(Collected data entries)
* Start *

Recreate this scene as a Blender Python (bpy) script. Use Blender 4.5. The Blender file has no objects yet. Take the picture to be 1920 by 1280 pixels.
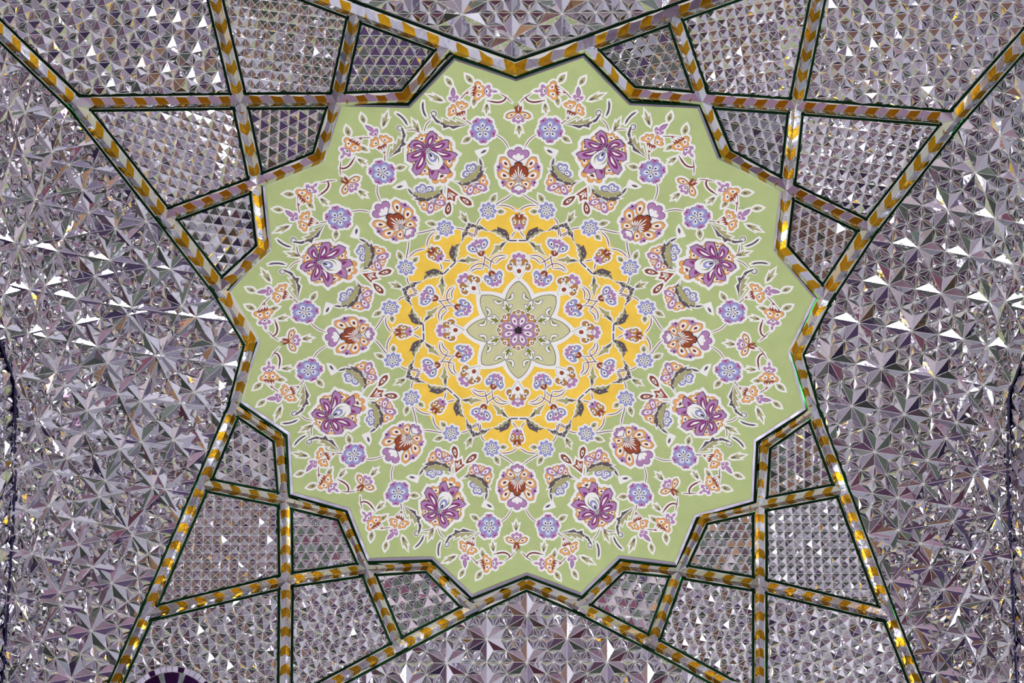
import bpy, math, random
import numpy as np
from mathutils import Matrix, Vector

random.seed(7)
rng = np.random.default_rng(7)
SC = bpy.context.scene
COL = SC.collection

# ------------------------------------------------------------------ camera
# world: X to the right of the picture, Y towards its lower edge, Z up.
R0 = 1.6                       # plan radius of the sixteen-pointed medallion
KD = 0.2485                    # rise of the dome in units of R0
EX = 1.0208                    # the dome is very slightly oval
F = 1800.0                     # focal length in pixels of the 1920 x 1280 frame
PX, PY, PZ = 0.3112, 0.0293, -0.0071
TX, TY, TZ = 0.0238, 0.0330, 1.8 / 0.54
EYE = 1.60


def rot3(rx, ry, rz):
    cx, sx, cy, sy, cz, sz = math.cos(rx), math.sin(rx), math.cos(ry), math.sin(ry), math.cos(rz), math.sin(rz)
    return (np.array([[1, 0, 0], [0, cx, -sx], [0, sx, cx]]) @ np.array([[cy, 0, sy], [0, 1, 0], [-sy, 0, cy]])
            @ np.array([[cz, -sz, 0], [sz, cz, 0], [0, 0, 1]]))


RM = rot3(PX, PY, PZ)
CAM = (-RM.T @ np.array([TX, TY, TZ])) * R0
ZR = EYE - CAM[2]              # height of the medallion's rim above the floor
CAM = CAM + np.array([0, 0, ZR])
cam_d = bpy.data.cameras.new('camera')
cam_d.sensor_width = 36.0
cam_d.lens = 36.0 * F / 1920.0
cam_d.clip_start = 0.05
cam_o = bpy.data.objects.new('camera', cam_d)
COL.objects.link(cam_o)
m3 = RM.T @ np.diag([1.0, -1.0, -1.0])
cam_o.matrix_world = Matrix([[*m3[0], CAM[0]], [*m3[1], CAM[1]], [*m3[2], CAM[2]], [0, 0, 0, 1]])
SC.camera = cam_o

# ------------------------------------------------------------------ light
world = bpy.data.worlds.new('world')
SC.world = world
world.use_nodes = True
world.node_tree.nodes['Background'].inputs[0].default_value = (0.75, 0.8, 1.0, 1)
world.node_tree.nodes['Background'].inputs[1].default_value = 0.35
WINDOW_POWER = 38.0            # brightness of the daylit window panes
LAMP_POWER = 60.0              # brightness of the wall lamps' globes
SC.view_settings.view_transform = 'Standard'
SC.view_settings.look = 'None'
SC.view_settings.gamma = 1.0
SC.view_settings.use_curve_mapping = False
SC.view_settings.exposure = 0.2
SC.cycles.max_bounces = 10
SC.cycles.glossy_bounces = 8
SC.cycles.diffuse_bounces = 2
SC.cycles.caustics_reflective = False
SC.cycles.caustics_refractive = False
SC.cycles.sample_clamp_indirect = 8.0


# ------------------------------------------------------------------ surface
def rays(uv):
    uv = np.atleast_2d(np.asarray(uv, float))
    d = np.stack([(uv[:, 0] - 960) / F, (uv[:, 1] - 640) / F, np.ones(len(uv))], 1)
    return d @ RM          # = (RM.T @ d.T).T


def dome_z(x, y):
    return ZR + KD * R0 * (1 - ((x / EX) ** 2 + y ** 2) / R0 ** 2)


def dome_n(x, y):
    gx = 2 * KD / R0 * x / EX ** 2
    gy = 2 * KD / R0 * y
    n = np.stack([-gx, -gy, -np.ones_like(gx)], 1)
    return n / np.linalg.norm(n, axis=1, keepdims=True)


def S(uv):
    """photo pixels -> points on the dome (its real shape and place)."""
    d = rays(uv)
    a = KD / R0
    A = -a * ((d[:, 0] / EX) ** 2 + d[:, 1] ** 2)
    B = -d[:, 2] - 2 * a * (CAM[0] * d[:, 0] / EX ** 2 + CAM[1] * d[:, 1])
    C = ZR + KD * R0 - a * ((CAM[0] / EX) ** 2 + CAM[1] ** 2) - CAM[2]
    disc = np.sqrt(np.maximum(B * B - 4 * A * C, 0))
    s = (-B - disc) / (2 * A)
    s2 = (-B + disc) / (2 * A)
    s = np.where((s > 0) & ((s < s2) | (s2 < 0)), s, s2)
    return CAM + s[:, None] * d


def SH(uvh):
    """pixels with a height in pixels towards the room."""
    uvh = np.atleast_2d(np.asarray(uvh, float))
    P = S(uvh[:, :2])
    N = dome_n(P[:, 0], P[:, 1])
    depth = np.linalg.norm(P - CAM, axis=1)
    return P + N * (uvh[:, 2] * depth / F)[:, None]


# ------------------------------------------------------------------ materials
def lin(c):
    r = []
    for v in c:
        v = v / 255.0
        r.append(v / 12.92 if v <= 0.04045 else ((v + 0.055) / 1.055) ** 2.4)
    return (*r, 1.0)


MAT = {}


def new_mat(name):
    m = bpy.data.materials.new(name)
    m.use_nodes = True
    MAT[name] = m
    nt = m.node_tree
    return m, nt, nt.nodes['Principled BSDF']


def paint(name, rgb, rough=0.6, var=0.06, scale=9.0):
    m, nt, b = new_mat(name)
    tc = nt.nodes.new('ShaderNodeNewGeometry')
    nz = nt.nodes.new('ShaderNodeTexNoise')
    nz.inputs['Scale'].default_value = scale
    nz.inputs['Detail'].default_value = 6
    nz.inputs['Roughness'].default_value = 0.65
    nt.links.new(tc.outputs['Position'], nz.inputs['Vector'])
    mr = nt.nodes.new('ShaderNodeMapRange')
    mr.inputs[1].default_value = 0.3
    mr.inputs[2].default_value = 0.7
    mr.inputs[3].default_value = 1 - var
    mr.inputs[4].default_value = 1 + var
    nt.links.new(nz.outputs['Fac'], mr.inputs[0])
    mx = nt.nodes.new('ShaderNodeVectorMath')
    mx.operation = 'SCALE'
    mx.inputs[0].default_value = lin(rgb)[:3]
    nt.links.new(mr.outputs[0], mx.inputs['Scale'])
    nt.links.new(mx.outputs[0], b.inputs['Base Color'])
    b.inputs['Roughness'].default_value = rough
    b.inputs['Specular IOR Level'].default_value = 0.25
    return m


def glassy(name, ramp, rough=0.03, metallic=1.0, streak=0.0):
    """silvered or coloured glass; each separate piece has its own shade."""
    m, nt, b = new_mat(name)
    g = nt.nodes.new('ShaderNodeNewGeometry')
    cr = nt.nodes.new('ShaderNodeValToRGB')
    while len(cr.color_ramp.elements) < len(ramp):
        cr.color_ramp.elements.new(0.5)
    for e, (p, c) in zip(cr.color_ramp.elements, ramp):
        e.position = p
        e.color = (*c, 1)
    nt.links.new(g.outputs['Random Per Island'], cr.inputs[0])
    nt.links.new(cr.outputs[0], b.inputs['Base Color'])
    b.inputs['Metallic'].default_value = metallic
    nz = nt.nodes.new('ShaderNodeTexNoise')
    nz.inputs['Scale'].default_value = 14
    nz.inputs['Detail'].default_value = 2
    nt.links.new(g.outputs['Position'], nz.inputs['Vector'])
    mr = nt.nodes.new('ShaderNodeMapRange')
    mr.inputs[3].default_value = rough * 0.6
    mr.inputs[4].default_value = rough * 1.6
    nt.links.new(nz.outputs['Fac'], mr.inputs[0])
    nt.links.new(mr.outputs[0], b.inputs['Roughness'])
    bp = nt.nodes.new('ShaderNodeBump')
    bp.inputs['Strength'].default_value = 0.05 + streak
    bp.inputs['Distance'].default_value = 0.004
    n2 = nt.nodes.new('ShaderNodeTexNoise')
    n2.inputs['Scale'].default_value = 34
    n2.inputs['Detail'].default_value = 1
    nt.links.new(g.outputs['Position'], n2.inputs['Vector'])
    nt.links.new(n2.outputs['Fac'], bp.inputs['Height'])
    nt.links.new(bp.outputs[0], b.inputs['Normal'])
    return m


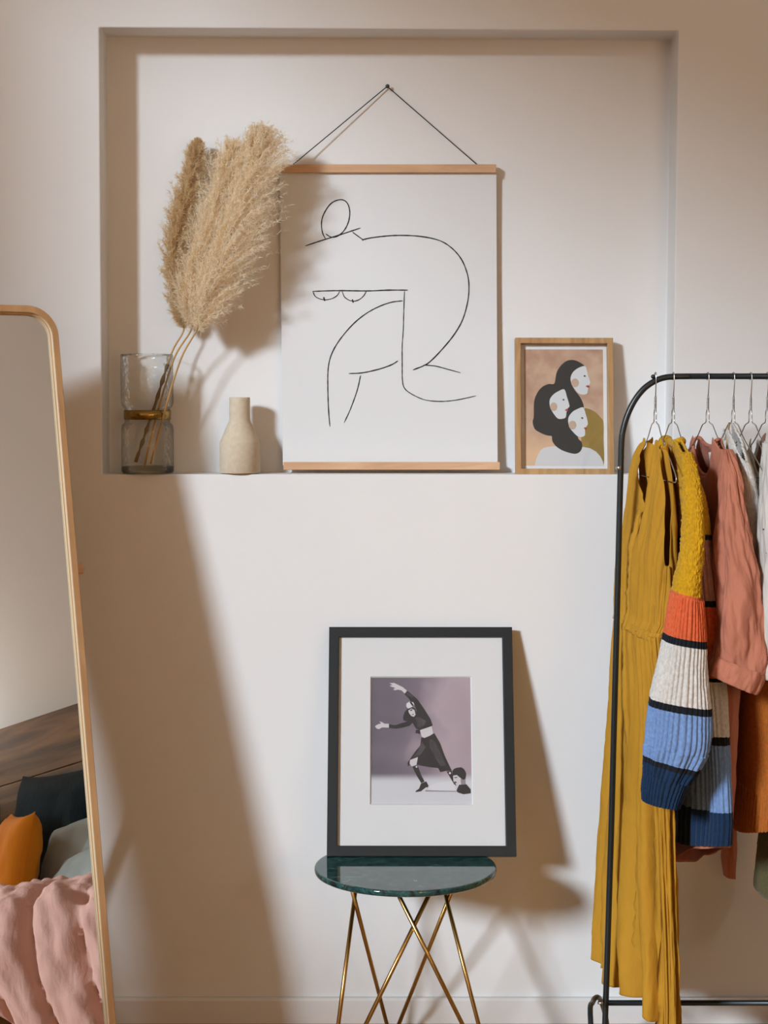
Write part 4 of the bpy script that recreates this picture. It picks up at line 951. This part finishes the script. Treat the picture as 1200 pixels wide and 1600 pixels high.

* End *

(Given task) Leave the pictures out and reproduce exactly the lines from the top of the listing above through the line with "COL = SC.collection".

(Response)
Recreate this scene as a Blender Python (bpy) script. Use Blender 4.5. The Blender file has no objects yet. Take the picture to be 1920 by 1280 pixels.
import bpy, math, random
import numpy as np
from mathutils import Matrix, Vector

random.seed(7)
rng = np.random.default_rng(7)
SC = bpy.context.scene
COL = SC.collection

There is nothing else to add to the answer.